With English it is the verb stems themselves that are used.
Passive
The passive construction is periphrastic. It is formed from the perfective participle by addition of the auxiliary jānā "to go"; i.e. likhnā "to write" → likhā jānā "to be written". The agent is marked by the postposition se. Furthermore, both intransitive and transitive verbs may be grammatically passivized to show physical/psychological incapacity, usually in negative sentences. Lastly, intransitives often have a passive sense, or convey unintentional action.
Syntax
With regards to word order, Hindustani is an SOV language. In terms of branching, it is neither purely left- or right-branching, and phenomena of both types can be found. The order of constituents in sentences as a whole lacks governing "hard and fast rules", and frequent deviations can be found from normative word position, describable in terms of a small number of rules, accounting for facts beyond the pale of the label of "SOV".
- Indirect objects precede direct objects.
- Attributive adjectives precede the noun they qualify.
- Adverbs precede the adjectives they qualify.
- Negative markers (nahī̃, na, mat) and interrogatives precede the verb.
- Interrogatives precede negative markers if both are present.
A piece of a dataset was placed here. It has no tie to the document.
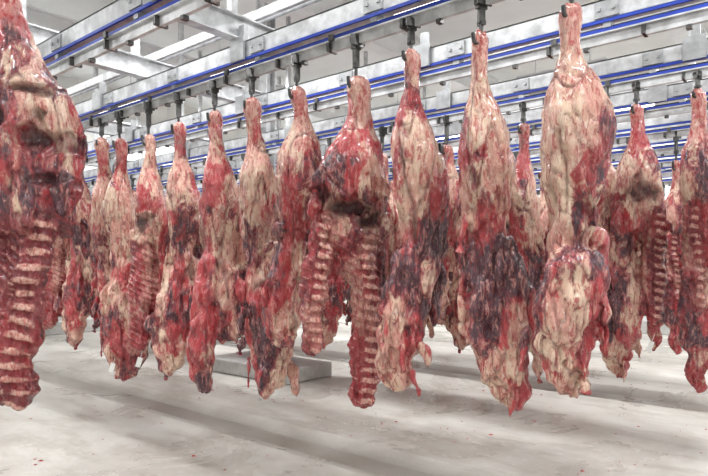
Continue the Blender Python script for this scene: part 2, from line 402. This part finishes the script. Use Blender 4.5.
# ---------------------------------------------------------------- room shell
RX0,RX1,RY0,RY1,RH=-4,15,-7,14,6.0
xs=[RX0,3.50,3.72,3.98,4.16,7.35,7.62,7.95,8.2,11.2,11.4,11.6,11.8,RX1]
zs=[0,0,-.06,-.06,0.0,0,-.06,-.06,0,0,-.05,-.05,0,0]
gut_shade=[0,.1,1,1,0,0,1,1,0,0,1,1,0,0]  # mask for the painted shade along each gutter
V=[];Fc=[];G=[]
ys=np.linspace(RY0,RY1,3)
for x,z,g in zip(xs,zs,gut_shade):
    for y in ys: V.append((x,y,z)); G.append(g)
for i in range(len(xs)-1):
    for j in range(2):
        a=i*3+j; Fc.append((a,a+3,a+4,a+1))
fl=mesh_obj('floor',V,Fc,FLOORM)
at=fl.data.attributes.new('a_gut_shade','FLOAT','POINT'); at.data.foreach_set('value',G)
box_obj('ceiling',[(RX0,RX1,RY0,RY1,RH,RH+.2)],CEILM)
box_obj('wall_back',[(RX1,RX1+.2,RY0,RY1,-.1,RH+.2)],WALLM)
box_obj('wall_front',[(RX0-.2,RX0,RY0,RY1,-.1,RH+.2)],WALLM)
box_obj('wall_left',[(RX0-.2,RX1+.2,RY1,RY1+.2,-.1,RH+.2)],WALLM)
box_obj('wall_right',[(RX0-.2,RX1+.2,RY0-.2,RY0,-.1,RH+.2)],WALLM)
box_obj('trim_1',[(RX1-.02,RX1,y-.02,y+.02,0,RH) for y in np.arange(-6,14,1.2)],WHITE)
box_obj('trim_2',[(x-.02,x+.02,RY1-.02,RY1,0,RH) for x in np.arange(-3,15,1.2)],WHITE)
box_obj('baseboard_back',[(RX1-.12,RX1,RY0,RY1,0,.3)],CONC,None,.02)
box_obj('baseboard_left',[(RX0,RX1-.12,RY1-.12,RY1,0,.3)],CONC,None,.02)
for i,x in enumerate((2.2,5.2,8.2,11.2)):
    e=empty('window_%d'%(i+1),(x,RY1-.03,4.6))
    box_obj('pane',[(-1.1,1.1,-.01,.02,-.6,.6)],PANE,e)
    box_obj('frame',[(-1.18,-1.1,-.04,.03,-.68,.68),(1.1,1.18,-.04,.03,-.68,.68),(-1.1,1.1,-.04,.03,.6,.68),(-1.1,1.1,-.04,.03,-.68,-.6),(-.03,.03,-.04,.0,-.6,.6)],WHITE,e)
for x,y in ((14.7,2),(14.7,6),(14.7,10)):
    box_obj('wall_column',[(x-.15,x+.15,y-.15,y+.15,0,RH),(x-.18,x+.18,y-.18,y+.18,0,.3)],WHITE,None,.01)
for y in (-2,2,6,10):
    e=empty('roof_beam',(0,y,5.2))
    box_obj('i_section',[(RX0,RX1,-.12,.12,0,.03),(RX0,RX1,-.012,.012,.03,.47),(RX0,RX1,-.12,.12,.47,.5)],WHITE,e)
e=empty('column_on_plinth',(5.9,6.6,0))
box_obj('plinth',[(-.45,.45,-.9,.9,0,.2)],CONC,e,.02)
box_obj('column',[(-.09,-.075,-.09,.09,.2,6),(.075,.09,-.09,.09,.2,6),(-.075,.075,-.008,.008,.2,6),(-.16,.16,-.16,.16,.2,.22)],GALV,e)
# lamps
for X in (-1.5,2.5,6.5,10.5,13.6):
    for Y in (-4.5,-.3,3.9,8.0,12.0):
        e=empty('ceiling_luminaire',(X,Y,5.0))
        box_obj('housing',[(-.15,.15,-.8,.8,.02,.1),(-.01,.01,-.5,-.48,.1,1.0),(-.01,.01,.48,.5,.1,1.0)],WHITE,e)
        box_obj('tubes',[(-.10,-.04,-.78,.78,-.03,.02),(.04,.10,-.78,.78,-.03,.02)],LAMP,e)
        L=bpy.data.lights.new('lamp','AREA'); L.shape='RECTANGLE'; L.size=.3; L.size_y=1.6; L.energy=110; L.color=(.985,.995,1)
        lo=bpy.data.objects.new('lamp',L); col.objects.link(lo); lo.parent=e; lo.location=(0,0,-.04)
# meat scraps on floor
r2=random.Random(11); V=[];Fc=[]
for _ in range(420):
    X=r2.uniform(1.5,9); Y=r2.uniform(.3,9)
    if any(a<X<b for a,b in((3.45,4.2),(7.3,8.25))): continue
    s=r2.uniform(.004,.013)*(1 if r2.random()<.9 else 1.8); b=len(V)
    for k in range(7):
        a=2*math.pi*k/7; q=s*r2.uniform(.6,1.3); V.append((X+q*math.cos(a),Y+q*math.sin(a),.001))
    V.append((X,Y,s*.5+.001))
    for k in range(7): Fc.append((b+k,b+(k+1)%7,b+7))
mesh_obj('meat_scraps',V,Fc,SCRAP)

# ---------------------------------------------------------------- camera / world
w=bpy.data.worlds.new('w'); scene.world=w; w.use_nodes=True
w.node_tree.nodes['Background'].inputs[0].default_value=(.8,.85,.9,1); w.node_tree.nodes['Background'].inputs[1].default_value=.3
cam=bpy.data.cameras.new('camera'); cam.lens=30; cam.sensor_width=36; cam.shift_y=27/708; cam.clip_start=.05
co=bpy.data.objects.new('camera',cam); col.objects.link(co); co.location=(0,0,EYE); co.rotation_euler=(math.pi/2,0,-YAW)
scene.camera=co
- kyā ("what?") as the yes-no question marker occurs at the beginning of a clause.
Possession
Possession, reflecting what many other languages indicate via the verb to have, is reflected in Hindustani by the genitive kā (inflected appropriately) or the postposition ke pās ("near") and the verb honā. Possible objects of possession (nouns) fall into two main categories in Hindustani: one for persons such as family members, or body parts, and the other for most inanimate objects, animals, most abstract ideas, and some persons such as servants.